→ **Aim of the exercise**
Everything from the first line of the data below through the line that contains "COL=S.collection" should be written out exactly, please, and nothing more; the pictures stay out.
# Raw data start
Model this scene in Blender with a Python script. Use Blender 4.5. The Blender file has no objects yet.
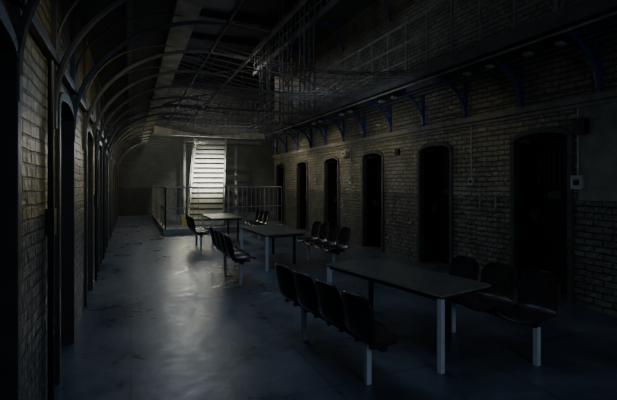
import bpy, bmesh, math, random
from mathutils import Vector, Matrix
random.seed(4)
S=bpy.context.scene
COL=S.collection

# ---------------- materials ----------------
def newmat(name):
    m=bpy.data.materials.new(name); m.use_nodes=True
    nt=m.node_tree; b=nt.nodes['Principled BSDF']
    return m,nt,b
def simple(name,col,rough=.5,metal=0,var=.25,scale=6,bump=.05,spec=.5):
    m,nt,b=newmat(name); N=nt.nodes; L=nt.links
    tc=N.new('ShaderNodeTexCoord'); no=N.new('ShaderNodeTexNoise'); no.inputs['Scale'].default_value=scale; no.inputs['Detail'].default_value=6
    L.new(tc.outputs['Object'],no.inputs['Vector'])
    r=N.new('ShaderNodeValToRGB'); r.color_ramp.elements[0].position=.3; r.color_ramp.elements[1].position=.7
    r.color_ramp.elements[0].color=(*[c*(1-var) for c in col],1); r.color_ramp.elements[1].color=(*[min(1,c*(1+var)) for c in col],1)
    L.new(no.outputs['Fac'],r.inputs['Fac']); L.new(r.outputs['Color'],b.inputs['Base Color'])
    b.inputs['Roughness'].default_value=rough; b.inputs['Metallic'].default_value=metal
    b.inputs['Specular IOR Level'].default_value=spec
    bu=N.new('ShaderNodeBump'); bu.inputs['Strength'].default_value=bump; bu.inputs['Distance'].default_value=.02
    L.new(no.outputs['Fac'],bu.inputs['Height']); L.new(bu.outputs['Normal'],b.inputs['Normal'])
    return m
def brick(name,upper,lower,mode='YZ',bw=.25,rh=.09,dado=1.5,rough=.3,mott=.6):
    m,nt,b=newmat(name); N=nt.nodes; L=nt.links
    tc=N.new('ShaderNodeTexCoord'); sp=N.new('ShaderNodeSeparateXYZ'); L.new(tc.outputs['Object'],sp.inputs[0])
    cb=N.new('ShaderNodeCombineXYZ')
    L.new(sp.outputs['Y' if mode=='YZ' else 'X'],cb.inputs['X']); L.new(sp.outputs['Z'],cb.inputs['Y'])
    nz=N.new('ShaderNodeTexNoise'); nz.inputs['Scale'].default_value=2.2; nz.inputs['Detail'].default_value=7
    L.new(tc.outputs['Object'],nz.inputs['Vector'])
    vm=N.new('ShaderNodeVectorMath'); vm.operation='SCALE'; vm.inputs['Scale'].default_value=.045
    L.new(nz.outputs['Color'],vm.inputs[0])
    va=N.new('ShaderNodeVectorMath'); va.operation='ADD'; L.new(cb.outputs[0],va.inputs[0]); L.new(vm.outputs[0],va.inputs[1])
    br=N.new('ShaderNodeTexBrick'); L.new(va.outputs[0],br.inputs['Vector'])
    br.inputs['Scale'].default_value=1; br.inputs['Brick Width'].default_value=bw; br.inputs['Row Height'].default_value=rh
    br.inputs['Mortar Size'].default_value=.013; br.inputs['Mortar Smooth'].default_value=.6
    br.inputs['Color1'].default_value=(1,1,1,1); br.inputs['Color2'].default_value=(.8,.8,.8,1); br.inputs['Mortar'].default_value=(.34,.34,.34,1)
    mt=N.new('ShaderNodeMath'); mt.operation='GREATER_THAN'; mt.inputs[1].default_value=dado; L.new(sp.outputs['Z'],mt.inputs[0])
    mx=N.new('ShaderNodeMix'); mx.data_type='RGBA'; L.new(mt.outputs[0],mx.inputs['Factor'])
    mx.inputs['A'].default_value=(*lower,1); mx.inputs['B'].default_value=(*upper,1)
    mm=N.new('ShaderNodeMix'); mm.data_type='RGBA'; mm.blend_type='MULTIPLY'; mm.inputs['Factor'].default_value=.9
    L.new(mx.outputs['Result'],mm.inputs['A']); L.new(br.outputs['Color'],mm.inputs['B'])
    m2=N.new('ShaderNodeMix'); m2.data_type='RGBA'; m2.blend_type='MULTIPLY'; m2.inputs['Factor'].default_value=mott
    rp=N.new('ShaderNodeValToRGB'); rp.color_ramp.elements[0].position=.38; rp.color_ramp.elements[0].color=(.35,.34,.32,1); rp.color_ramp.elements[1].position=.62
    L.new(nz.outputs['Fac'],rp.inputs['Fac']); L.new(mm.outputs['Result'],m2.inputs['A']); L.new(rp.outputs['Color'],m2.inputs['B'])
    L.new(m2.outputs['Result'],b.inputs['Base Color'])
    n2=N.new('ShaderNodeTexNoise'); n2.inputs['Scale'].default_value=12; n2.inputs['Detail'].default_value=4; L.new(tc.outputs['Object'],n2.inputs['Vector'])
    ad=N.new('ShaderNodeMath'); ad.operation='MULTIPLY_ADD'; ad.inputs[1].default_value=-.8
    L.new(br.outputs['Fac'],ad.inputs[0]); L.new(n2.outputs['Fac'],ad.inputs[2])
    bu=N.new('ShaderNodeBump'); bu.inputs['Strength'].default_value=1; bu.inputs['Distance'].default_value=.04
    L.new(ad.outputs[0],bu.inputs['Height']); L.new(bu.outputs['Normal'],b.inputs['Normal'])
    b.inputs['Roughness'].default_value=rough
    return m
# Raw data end
→ **Solution for this exercise**
Model this scene in Blender with a Python script. Use Blender 4.5. The Blender file has no objects yet.
import bpy, bmesh, math, random
from mathutils import Vector, Matrix
random.seed(4)
S=bpy.context.scene
COL=S.collection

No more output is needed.